§ Exercise brief:
Would you print the material exactly, starting at its first line and ending at the line holding "one('badge', 'red', T, 'box', xq"?

§ Data shown:
------------

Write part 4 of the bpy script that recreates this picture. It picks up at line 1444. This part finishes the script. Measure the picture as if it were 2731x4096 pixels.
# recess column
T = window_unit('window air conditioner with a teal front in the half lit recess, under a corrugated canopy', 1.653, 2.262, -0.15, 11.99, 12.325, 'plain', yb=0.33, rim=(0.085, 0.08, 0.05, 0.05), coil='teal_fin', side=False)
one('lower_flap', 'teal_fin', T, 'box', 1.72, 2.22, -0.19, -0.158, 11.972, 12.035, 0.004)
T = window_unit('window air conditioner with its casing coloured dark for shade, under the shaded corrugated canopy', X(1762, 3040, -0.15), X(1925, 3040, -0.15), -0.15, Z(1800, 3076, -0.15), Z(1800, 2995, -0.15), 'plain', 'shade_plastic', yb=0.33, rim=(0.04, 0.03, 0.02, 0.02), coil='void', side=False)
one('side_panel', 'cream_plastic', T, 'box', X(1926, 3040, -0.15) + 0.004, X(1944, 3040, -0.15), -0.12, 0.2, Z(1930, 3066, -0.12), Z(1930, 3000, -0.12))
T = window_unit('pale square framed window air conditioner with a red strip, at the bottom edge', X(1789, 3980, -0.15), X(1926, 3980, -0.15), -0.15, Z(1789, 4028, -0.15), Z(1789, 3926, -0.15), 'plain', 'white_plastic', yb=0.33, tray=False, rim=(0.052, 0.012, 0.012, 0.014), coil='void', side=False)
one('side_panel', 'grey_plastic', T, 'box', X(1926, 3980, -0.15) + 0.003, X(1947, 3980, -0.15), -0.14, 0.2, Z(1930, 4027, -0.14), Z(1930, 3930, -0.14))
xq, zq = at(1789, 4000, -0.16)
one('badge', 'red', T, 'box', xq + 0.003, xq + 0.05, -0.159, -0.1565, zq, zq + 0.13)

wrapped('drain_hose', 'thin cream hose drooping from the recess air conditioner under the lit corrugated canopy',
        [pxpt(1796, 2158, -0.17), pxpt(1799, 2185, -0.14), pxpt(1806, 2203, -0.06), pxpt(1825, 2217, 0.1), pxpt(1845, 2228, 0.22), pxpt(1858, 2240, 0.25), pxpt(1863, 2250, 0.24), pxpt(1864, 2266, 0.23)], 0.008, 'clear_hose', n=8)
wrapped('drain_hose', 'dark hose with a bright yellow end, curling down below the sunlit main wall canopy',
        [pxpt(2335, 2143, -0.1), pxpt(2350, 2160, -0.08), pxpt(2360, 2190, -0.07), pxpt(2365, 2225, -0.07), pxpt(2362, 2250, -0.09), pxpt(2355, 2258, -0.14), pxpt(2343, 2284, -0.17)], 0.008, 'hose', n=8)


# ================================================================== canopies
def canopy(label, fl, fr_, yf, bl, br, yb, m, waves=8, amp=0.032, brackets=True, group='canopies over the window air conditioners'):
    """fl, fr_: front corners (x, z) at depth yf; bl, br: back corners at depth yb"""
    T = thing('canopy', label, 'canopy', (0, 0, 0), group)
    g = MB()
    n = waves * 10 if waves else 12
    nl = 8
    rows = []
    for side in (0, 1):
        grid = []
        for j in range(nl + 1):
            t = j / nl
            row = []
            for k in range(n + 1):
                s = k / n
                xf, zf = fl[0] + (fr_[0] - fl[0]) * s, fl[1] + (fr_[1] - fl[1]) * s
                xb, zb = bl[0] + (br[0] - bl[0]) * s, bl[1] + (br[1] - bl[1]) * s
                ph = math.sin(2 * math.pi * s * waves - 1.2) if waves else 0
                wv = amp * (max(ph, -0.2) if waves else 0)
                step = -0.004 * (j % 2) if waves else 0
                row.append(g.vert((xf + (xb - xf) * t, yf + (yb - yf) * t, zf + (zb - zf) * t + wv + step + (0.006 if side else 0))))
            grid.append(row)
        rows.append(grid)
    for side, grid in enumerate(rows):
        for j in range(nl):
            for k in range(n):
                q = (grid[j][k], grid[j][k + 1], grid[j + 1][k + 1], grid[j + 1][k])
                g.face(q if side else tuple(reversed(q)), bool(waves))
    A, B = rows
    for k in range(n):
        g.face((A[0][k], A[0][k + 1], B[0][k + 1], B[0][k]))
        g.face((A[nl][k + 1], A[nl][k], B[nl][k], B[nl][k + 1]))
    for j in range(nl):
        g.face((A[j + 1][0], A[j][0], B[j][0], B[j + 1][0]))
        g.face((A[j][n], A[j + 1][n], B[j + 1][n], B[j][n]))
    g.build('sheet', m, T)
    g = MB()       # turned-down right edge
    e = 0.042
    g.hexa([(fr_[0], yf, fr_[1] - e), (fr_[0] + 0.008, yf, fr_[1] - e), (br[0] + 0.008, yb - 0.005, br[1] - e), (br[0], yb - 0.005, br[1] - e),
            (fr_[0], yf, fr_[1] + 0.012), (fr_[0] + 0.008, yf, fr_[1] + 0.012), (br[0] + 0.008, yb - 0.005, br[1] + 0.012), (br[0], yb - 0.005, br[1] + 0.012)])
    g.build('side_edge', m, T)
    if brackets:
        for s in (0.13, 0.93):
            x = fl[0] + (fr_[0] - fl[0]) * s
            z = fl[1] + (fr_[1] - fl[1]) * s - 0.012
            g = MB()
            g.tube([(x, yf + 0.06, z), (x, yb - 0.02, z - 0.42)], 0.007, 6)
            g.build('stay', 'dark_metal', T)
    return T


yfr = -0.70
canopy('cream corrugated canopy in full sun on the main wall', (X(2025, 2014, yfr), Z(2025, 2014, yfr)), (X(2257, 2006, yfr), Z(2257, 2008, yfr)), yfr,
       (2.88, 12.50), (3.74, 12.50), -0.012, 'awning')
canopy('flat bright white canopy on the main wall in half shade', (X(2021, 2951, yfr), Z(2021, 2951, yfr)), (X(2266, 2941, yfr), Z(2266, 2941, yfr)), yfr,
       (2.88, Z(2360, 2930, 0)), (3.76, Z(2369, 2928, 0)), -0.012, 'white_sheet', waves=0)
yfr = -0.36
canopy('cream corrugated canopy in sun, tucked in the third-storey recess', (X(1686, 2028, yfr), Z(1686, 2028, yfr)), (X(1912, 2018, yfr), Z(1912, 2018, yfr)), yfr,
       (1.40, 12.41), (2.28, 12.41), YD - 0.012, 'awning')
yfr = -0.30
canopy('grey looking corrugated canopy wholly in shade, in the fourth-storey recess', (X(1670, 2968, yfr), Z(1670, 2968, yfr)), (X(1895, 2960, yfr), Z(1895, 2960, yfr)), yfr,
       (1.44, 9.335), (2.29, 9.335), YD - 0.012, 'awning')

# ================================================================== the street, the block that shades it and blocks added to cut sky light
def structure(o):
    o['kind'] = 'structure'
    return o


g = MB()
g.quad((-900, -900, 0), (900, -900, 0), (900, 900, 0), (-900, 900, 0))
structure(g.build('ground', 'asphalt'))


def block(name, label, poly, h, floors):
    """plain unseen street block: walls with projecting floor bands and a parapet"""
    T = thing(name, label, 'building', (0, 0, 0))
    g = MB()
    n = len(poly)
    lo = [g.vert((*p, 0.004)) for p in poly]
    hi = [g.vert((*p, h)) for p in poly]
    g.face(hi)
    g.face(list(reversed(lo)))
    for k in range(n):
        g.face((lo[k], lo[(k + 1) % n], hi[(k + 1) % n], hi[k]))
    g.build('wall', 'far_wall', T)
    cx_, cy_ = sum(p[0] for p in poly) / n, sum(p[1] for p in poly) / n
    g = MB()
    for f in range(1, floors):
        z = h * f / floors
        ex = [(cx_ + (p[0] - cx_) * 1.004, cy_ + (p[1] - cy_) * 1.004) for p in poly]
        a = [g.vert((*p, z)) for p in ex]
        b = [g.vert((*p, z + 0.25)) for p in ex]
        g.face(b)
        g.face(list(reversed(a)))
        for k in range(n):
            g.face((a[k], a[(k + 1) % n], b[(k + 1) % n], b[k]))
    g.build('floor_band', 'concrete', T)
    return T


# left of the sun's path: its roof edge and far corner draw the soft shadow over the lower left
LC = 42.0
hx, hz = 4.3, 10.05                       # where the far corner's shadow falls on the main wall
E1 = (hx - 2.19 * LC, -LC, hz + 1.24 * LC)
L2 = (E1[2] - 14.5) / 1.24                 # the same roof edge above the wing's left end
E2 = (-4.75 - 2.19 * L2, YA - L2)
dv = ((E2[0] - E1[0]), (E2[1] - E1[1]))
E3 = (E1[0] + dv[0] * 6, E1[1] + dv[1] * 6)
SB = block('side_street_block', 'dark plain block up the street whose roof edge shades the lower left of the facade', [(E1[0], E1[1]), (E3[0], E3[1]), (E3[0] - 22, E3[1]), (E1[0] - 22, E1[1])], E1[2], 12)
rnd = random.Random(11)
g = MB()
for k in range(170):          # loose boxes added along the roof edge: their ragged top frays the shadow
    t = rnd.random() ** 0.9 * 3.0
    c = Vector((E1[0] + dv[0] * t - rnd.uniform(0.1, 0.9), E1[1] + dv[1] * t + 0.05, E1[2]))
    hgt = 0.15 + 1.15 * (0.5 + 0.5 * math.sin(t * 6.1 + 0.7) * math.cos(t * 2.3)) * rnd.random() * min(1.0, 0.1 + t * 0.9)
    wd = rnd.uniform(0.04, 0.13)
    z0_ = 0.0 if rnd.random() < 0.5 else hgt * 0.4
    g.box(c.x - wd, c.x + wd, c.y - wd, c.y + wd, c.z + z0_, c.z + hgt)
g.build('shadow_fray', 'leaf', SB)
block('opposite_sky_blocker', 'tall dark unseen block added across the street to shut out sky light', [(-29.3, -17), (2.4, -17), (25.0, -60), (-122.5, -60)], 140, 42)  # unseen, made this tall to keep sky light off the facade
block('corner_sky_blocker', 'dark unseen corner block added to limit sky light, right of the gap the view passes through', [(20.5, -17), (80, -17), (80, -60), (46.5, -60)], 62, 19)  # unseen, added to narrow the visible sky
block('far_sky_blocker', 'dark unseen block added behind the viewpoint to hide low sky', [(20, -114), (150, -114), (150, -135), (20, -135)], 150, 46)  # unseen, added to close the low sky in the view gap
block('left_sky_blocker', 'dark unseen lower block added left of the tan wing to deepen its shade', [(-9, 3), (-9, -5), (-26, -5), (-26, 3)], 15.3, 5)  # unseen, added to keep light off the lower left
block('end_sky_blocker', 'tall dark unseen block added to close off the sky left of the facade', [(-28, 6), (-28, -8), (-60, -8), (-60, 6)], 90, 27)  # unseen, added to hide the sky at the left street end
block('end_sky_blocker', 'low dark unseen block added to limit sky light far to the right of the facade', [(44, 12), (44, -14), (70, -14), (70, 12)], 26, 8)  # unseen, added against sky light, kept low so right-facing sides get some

------------

§ Solution for this exercise:
Write part 4 of the bpy script that recreates this picture. It picks up at line 1444. This part finishes the script. Measure the picture as if it were 2731x4096 pixels.
# recess column
T = window_unit('window air conditioner with a teal front in the half lit recess, under a corrugated canopy', 1.653, 2.262, -0.15, 11.99, 12.325, 'plain', yb=0.33, rim=(0.085, 0.08, 0.05, 0.05), coil='teal_fin', side=False)
one('lower_flap', 'teal_fin', T, 'box', 1.72, 2.22, -0.19, -0.158, 11.972, 12.035, 0.004)
T = window_unit('window air conditioner with its casing coloured dark for shade, under the shaded corrugated canopy', X(1762, 3040, -0.15), X(1925, 3040, -0.15), -0.15, Z(1800, 3076, -0.15), Z(1800, 2995, -0.15), 'plain', 'shade_plastic', yb=0.33, rim=(0.04, 0.03, 0.02, 0.02), coil='void', side=False)
one('side_panel', 'cream_plastic', T, 'box', X(1926, 3040, -0.15) + 0.004, X(1944, 3040, -0.15), -0.12, 0.2, Z(1930, 3066, -0.12), Z(1930, 3000, -0.12))
T = window_unit('pale square framed window air conditioner with a red strip, at the bottom edge', X(1789, 3980, -0.15), X(1926, 3980, -0.15), -0.15, Z(1789, 4028, -0.15), Z(1789, 3926, -0.15), 'plain', 'white_plastic', yb=0.33, tray=False, rim=(0.052, 0.012, 0.012, 0.014), coil='void', side=False)
one('side_panel', 'grey_plastic', T, 'box', X(1926, 3980, -0.15) + 0.003, X(1947, 3980, -0.15), -0.14, 0.2, Z(1930, 4027, -0.14), Z(1930, 3930, -0.14))
xq, zq = at(1789, 4000, -0.16)
one('badge', 'red', T, 'box', xq + 0.003, xq + 0.05, -0.159, -0.1565, zq, zq + 0.13)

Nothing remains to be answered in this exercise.